▶ DATASET EXCERPT:
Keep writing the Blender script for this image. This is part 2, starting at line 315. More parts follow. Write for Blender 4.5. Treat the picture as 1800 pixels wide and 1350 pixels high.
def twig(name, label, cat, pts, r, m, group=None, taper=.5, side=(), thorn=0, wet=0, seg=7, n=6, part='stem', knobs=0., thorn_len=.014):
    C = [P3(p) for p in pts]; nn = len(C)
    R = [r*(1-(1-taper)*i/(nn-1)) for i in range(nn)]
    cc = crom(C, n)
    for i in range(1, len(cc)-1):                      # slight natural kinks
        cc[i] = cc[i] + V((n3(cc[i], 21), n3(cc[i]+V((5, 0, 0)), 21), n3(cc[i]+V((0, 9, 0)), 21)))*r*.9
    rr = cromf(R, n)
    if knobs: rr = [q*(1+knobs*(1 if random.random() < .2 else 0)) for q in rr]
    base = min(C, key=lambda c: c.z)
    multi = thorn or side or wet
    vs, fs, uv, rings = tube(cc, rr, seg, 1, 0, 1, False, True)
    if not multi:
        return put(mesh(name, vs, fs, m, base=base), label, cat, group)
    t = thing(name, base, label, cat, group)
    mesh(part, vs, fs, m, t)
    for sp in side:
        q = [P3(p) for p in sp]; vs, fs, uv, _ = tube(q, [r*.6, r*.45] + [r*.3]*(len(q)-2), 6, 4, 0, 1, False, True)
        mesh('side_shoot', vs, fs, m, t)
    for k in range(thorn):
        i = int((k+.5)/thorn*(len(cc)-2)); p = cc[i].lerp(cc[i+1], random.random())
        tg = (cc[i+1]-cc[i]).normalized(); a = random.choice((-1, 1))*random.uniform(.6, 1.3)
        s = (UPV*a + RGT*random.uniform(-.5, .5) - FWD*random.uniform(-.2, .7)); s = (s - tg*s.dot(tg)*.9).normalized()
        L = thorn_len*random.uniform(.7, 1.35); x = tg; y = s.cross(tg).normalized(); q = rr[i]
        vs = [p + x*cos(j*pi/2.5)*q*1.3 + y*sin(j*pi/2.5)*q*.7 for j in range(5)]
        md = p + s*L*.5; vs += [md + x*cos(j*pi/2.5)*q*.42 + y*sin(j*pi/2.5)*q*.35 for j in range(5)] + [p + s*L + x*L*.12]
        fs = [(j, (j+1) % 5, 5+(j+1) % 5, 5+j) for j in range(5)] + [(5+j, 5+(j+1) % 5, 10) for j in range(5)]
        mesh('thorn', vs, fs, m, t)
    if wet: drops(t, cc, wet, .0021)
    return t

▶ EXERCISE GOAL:
Write the data from above out again, exactly.

▶ OUTPUT OF THE EXERCISE:
Keep writing the Blender script for this image. This is part 2, starting at line 315. More parts follow. Write for Blender 4.5. Treat the picture as 1800 pixels wide and 1350 pixels high.
def twig(name, label, cat, pts, r, m, group=None, taper=.5, side=(), thorn=0, wet=0, seg=7, n=6, part='stem', knobs=0., thorn_len=.014):
    C = [P3(p) for p in pts]; nn = len(C)
    R = [r*(1-(1-taper)*i/(nn-1)) for i in range(nn)]
    cc = crom(C, n)
    for i in range(1, len(cc)-1):                      # slight natural kinks
        cc[i] = cc[i] + V((n3(cc[i], 21), n3(cc[i]+V((5, 0, 0)), 21), n3(cc[i]+V((0, 9, 0)), 21)))*r*.9
    rr = cromf(R, n)
    if knobs: rr = [q*(1+knobs*(1 if random.random() < .2 else 0)) for q in rr]
    base = min(C, key=lambda c: c.z)
    multi = thorn or side or wet
    vs, fs, uv, rings = tube(cc, rr, seg, 1, 0, 1, False, True)
    if not multi:
        return put(mesh(name, vs, fs, m, base=base), label, cat, group)
    t = thing(name, base, label, cat, group)
    mesh(part, vs, fs, m, t)
    for sp in side:
        q = [P3(p) for p in sp]; vs, fs, uv, _ = tube(q, [r*.6, r*.45] + [r*.3]*(len(q)-2), 6, 4, 0, 1, False, True)
        mesh('side_shoot', vs, fs, m, t)
    for k in range(thorn):
        i = int((k+.5)/thorn*(len(cc)-2)); p = cc[i].lerp(cc[i+1], random.random())
        tg = (cc[i+1]-cc[i]).normalized(); a = random.choice((-1, 1))*random.uniform(.6, 1.3)
        s = (UPV*a + RGT*random.uniform(-.5, .5) - FWD*random.uniform(-.2, .7)); s = (s - tg*s.dot(tg)*.9).normalized()
        L = thorn_len*random.uniform(.7, 1.35); x = tg; y = s.cross(tg).normalized(); q = rr[i]
        vs = [p + x*cos(j*pi/2.5)*q*1.3 + y*sin(j*pi/2.5)*q*.7 for j in range(5)]
        md = p + s*L*.5; vs += [md + x*cos(j*pi/2.5)*q*.42 + y*sin(j*pi/2.5)*q*.35 for j in range(5)] + [p + s*L + x*L*.12]
        fs = [(j, (j+1) % 5, 5+(j+1) % 5, 5+j) for j in range(5)] + [(5+j, 5+(j+1) % 5, 10) for j in range(5)]
        mesh('thorn', vs, fs, m, t)
    if wet: drops(t, cc, wet, .0021)
    return t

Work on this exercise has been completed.